Objective: Return only the lines running from the line that holds "h = terr(o, d);" to the line that holds "if np.min(np.sum((TRK-np.array(p))**2, 1))", including both.
## Start Records for processing
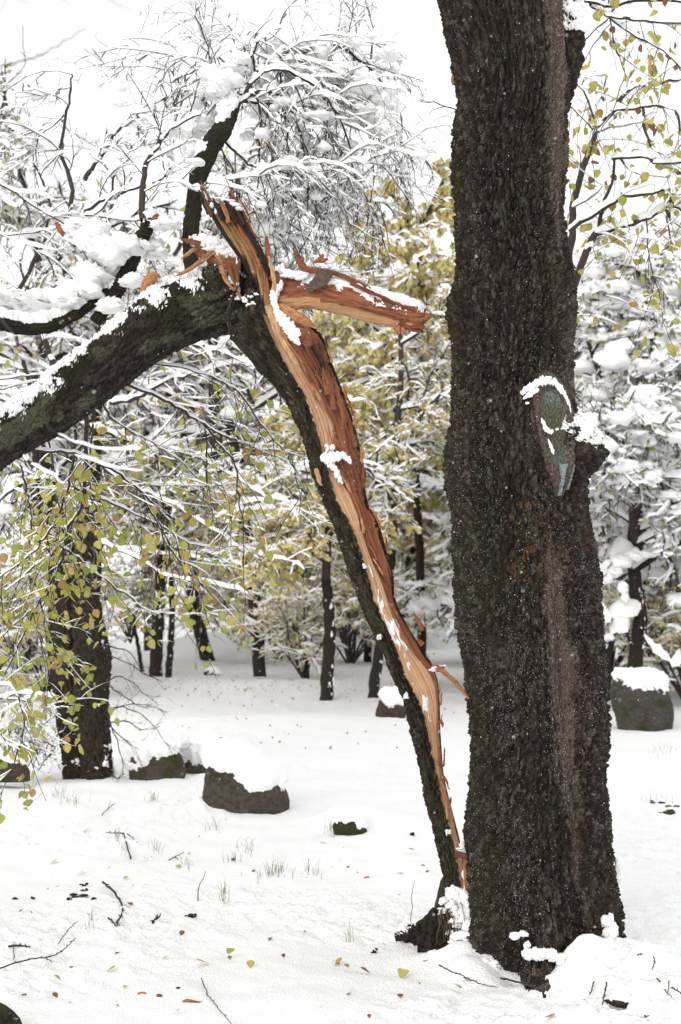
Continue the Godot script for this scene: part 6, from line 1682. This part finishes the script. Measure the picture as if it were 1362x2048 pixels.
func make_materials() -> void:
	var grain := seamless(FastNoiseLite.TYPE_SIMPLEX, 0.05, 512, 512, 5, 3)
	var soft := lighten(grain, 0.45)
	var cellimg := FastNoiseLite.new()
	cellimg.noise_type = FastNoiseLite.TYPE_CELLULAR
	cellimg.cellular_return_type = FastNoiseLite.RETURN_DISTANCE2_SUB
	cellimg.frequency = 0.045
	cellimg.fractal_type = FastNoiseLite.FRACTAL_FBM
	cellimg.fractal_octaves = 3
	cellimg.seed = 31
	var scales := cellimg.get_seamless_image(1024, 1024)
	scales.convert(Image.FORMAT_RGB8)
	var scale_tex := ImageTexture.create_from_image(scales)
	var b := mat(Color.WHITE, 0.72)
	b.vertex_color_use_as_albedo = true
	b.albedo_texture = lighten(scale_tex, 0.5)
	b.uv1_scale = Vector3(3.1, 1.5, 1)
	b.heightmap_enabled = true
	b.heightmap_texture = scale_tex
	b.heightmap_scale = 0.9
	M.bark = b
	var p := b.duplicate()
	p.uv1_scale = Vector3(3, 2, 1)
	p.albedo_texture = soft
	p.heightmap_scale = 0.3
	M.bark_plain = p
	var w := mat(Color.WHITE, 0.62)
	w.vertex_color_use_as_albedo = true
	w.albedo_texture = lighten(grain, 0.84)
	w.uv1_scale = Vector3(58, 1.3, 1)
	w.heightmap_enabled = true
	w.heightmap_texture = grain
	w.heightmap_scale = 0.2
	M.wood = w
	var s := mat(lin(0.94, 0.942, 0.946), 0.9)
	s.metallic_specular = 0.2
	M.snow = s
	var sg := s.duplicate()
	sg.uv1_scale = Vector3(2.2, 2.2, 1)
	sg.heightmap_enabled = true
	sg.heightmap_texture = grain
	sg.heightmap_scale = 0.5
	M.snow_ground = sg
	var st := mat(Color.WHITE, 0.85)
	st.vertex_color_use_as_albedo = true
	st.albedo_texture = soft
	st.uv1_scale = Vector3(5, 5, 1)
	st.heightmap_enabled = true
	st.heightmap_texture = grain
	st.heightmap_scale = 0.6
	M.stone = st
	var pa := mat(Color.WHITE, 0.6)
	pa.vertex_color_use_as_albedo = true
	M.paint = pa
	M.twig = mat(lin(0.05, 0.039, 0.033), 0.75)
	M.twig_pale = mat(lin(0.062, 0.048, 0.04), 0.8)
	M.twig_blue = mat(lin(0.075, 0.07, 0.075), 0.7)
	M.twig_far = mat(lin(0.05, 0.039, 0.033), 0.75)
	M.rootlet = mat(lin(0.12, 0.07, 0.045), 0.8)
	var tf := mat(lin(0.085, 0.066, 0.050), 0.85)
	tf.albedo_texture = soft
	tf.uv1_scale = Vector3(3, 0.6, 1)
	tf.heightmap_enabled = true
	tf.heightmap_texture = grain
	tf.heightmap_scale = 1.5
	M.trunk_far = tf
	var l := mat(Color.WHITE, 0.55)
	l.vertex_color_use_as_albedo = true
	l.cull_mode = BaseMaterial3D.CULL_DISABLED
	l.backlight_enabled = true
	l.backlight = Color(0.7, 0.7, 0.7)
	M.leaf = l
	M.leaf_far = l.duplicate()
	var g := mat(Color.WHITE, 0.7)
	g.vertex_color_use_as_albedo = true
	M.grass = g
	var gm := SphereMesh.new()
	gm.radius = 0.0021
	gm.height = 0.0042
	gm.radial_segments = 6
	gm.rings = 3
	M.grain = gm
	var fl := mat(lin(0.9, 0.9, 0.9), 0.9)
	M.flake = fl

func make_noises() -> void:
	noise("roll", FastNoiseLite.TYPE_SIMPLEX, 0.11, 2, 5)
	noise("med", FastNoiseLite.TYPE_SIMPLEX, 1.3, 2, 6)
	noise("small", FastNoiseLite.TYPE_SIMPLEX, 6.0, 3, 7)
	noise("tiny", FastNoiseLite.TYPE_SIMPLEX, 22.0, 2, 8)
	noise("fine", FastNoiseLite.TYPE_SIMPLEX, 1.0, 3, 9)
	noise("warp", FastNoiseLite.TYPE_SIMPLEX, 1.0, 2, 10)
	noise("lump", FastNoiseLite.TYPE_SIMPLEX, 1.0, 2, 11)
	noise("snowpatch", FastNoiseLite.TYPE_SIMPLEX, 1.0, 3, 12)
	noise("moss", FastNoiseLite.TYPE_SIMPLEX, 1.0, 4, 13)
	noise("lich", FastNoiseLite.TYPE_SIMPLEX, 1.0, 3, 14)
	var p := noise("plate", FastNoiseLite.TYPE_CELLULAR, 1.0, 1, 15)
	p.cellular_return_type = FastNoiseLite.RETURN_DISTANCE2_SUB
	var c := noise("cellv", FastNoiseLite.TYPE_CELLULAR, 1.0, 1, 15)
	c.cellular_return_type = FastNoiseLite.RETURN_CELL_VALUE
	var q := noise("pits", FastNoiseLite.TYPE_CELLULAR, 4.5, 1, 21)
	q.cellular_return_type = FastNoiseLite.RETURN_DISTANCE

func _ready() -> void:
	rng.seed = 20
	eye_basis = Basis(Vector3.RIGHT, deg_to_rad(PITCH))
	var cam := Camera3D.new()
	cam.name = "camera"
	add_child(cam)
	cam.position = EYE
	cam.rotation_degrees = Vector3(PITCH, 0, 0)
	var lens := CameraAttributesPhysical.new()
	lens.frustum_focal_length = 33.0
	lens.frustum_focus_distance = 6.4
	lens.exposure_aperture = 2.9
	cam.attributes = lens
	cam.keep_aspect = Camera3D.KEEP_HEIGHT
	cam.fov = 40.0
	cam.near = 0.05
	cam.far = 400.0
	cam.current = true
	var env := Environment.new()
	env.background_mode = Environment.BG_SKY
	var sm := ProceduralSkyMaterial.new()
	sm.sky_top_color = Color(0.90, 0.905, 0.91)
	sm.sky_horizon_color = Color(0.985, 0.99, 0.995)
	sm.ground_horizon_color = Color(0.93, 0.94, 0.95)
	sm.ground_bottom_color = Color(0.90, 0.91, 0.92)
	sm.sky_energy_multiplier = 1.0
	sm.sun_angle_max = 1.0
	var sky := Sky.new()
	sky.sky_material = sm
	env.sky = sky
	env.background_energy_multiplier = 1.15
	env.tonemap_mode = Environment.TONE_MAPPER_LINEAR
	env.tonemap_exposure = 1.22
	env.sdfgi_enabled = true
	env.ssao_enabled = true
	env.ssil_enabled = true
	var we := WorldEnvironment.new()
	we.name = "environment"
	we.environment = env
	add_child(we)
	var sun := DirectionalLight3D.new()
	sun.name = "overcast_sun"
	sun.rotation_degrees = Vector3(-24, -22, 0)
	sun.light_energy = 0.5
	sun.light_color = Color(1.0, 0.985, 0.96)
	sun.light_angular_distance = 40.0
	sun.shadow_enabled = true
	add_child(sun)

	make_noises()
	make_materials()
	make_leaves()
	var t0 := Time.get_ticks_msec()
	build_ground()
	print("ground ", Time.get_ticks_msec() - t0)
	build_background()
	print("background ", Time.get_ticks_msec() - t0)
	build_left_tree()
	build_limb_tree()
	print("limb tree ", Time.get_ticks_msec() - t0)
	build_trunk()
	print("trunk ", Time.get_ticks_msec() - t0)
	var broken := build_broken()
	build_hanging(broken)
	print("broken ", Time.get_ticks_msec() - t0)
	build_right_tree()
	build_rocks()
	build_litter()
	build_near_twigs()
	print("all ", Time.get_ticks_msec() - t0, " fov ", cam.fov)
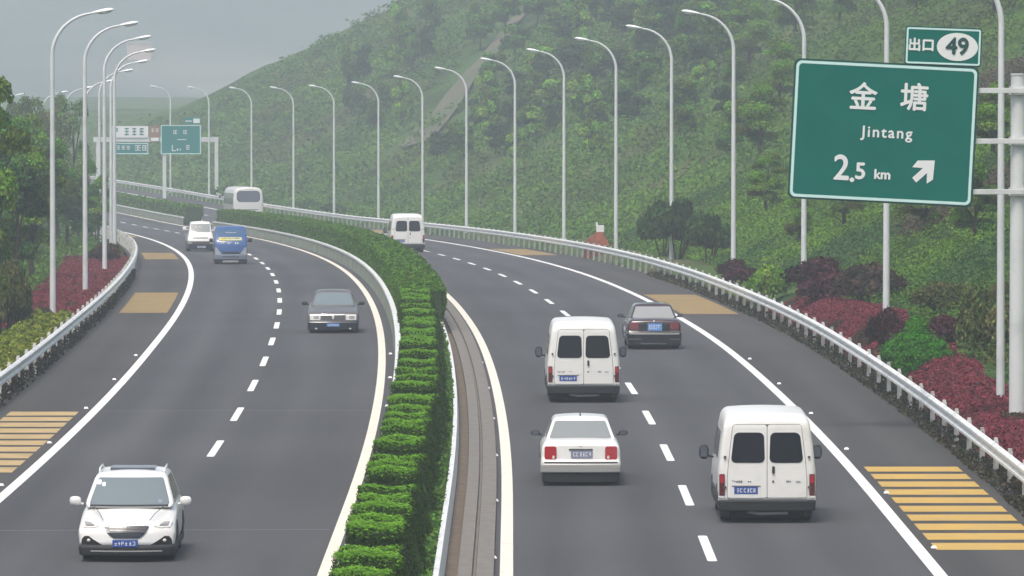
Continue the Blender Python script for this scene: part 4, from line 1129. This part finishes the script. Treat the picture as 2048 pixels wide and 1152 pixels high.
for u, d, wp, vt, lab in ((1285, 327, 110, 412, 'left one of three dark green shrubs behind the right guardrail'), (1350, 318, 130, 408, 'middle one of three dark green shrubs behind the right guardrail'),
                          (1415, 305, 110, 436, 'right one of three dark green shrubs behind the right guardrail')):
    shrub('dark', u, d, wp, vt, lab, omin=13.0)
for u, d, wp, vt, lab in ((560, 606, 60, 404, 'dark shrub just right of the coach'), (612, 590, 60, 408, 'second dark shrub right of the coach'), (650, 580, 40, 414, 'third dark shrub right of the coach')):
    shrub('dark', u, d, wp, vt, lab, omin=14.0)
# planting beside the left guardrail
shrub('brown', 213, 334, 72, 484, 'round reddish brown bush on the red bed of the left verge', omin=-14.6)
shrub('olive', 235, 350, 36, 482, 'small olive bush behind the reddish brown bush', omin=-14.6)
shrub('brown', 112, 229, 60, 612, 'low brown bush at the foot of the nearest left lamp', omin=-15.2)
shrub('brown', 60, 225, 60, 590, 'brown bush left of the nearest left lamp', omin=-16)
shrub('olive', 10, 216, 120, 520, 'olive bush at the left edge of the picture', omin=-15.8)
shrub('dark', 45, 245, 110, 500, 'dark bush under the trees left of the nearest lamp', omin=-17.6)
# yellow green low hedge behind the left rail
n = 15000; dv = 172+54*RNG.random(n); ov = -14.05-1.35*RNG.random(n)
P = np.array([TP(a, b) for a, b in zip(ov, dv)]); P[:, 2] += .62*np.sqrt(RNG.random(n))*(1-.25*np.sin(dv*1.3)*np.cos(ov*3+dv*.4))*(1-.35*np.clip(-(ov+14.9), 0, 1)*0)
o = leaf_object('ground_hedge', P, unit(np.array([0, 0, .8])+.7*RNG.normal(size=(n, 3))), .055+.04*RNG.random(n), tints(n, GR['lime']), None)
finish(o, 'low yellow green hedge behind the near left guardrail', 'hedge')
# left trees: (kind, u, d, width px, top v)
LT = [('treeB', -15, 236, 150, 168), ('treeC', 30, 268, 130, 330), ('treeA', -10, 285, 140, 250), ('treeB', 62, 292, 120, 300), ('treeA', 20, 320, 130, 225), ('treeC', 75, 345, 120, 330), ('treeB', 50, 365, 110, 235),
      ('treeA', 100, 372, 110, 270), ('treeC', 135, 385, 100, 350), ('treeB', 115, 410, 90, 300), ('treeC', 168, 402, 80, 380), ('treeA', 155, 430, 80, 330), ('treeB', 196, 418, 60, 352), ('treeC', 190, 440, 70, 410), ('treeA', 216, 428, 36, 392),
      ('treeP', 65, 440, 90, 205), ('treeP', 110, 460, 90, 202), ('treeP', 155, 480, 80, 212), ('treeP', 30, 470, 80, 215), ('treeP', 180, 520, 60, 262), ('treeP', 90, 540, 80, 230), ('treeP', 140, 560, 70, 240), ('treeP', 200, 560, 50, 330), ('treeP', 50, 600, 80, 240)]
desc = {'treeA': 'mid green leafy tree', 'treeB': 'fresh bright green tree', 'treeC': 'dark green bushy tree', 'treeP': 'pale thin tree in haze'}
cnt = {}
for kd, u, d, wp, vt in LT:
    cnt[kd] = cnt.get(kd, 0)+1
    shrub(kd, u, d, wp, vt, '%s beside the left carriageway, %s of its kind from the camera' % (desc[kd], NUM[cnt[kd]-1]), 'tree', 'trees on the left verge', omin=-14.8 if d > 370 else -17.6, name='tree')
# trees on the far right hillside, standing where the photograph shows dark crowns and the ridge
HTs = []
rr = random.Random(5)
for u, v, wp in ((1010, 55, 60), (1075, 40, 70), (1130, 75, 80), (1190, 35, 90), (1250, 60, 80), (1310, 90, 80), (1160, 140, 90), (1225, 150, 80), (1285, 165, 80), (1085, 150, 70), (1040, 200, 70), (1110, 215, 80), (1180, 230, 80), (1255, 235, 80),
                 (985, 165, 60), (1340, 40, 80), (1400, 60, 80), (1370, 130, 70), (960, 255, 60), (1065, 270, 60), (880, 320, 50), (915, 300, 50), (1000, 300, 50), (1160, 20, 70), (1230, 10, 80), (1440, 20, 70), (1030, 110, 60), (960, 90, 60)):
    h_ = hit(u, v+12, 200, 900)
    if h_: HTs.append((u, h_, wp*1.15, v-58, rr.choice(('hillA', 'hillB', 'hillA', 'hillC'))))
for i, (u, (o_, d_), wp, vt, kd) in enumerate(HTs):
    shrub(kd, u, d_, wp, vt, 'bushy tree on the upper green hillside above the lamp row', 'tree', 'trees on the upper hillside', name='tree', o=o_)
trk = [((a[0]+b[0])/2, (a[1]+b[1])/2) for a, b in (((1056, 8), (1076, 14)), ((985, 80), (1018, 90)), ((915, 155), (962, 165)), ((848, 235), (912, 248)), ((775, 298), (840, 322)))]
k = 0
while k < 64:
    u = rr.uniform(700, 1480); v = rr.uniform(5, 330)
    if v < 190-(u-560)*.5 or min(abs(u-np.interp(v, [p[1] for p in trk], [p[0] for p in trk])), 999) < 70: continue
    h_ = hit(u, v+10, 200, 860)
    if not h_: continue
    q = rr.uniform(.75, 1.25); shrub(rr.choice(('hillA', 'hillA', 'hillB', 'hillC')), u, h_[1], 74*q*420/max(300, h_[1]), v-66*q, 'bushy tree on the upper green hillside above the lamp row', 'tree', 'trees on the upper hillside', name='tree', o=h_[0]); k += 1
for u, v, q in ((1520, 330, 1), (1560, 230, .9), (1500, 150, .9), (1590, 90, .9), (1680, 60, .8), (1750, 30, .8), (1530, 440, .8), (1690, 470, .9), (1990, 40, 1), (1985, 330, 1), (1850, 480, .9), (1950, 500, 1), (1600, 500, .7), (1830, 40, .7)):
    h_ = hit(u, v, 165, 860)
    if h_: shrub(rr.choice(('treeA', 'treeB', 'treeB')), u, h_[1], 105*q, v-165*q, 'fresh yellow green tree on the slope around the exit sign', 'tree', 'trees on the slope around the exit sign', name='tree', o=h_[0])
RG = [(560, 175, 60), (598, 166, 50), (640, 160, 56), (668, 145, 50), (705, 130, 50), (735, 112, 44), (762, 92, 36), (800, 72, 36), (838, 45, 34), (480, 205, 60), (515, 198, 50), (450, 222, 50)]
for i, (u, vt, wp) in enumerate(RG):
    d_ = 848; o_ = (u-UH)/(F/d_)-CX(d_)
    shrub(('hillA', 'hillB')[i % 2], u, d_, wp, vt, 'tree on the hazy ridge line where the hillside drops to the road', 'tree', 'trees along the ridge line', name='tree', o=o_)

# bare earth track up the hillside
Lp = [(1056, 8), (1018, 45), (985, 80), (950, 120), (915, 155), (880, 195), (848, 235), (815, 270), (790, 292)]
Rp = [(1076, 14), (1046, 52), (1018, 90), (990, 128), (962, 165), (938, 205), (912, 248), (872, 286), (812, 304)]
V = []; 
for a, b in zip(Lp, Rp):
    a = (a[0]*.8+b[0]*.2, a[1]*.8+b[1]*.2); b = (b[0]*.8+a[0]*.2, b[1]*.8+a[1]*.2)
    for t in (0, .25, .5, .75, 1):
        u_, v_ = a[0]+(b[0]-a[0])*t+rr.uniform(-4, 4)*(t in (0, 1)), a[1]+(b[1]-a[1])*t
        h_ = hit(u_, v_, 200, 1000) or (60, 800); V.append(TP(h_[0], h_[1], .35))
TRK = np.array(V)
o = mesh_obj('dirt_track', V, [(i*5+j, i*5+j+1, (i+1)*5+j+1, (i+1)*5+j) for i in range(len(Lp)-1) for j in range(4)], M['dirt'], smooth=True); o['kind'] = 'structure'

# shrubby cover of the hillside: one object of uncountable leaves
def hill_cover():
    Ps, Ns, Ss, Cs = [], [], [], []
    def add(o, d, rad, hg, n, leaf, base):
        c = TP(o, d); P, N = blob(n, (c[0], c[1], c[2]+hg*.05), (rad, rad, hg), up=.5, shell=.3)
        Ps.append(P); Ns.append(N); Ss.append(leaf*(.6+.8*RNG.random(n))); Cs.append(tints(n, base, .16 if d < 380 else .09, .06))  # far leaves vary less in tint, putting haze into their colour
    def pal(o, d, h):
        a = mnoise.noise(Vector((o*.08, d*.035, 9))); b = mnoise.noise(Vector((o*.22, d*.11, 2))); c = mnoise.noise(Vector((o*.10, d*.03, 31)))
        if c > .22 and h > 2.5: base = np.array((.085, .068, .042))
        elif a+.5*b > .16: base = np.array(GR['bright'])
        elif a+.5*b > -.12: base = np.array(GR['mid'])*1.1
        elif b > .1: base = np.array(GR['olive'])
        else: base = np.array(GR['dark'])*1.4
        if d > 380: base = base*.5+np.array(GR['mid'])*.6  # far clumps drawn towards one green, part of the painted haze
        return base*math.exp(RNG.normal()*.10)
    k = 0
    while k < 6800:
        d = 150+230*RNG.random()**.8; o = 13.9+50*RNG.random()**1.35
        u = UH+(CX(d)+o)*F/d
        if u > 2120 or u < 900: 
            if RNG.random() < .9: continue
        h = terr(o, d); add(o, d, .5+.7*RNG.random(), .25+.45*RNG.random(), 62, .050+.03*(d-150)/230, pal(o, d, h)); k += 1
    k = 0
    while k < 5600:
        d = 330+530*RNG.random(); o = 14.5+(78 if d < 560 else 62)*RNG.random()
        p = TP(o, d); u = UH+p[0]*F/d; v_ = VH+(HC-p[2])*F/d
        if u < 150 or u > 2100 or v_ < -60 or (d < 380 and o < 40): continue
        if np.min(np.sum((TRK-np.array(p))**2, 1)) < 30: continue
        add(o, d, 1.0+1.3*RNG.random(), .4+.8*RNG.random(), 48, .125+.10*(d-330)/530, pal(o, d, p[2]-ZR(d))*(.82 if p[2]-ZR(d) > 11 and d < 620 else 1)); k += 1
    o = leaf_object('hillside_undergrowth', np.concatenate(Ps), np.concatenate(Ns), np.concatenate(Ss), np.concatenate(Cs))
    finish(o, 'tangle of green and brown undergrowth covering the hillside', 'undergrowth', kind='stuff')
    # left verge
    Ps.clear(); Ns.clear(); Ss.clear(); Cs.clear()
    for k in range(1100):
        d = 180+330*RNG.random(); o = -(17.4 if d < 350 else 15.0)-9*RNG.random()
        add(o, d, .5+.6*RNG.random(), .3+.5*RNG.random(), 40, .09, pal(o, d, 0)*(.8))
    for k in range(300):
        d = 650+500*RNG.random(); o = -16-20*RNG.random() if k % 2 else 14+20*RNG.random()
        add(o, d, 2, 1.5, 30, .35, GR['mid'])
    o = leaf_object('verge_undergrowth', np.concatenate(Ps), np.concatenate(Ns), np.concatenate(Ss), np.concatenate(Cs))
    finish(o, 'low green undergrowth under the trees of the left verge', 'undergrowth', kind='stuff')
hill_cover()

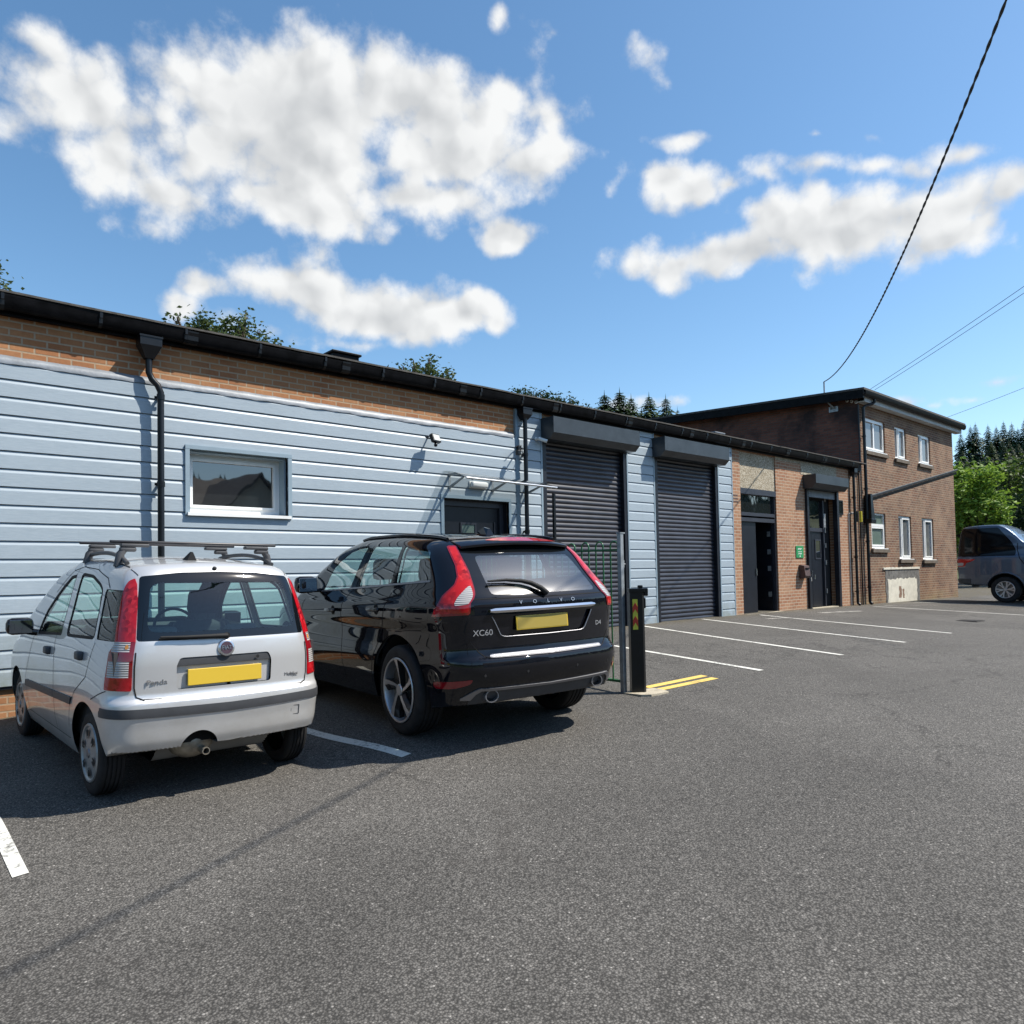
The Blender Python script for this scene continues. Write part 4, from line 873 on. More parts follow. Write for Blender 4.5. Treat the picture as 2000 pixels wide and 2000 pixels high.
## End Records for processing
Result of the exercise:
        h = terr(o, d); add(o, d, .5+.7*RNG.random(), .25+.45*RNG.random(), 62, .050+.03*(d-150)/230, pal(o, d, h)); k += 1
    k = 0
    while k < 5600:
        d = 330+530*RNG.random(); o = 14.5+(78 if d < 560 else 62)*RNG.random()
        p = TP(o, d); u = UH+p[0]*F/d; v_ = VH+(HC-p[2])*F/d
        if u < 150 or u > 2100 or v_ < -60 or (d < 380 and o < 40): continue
        if np.min(np.sum((TRK-np.array(p))**2, 1)) < 30: continue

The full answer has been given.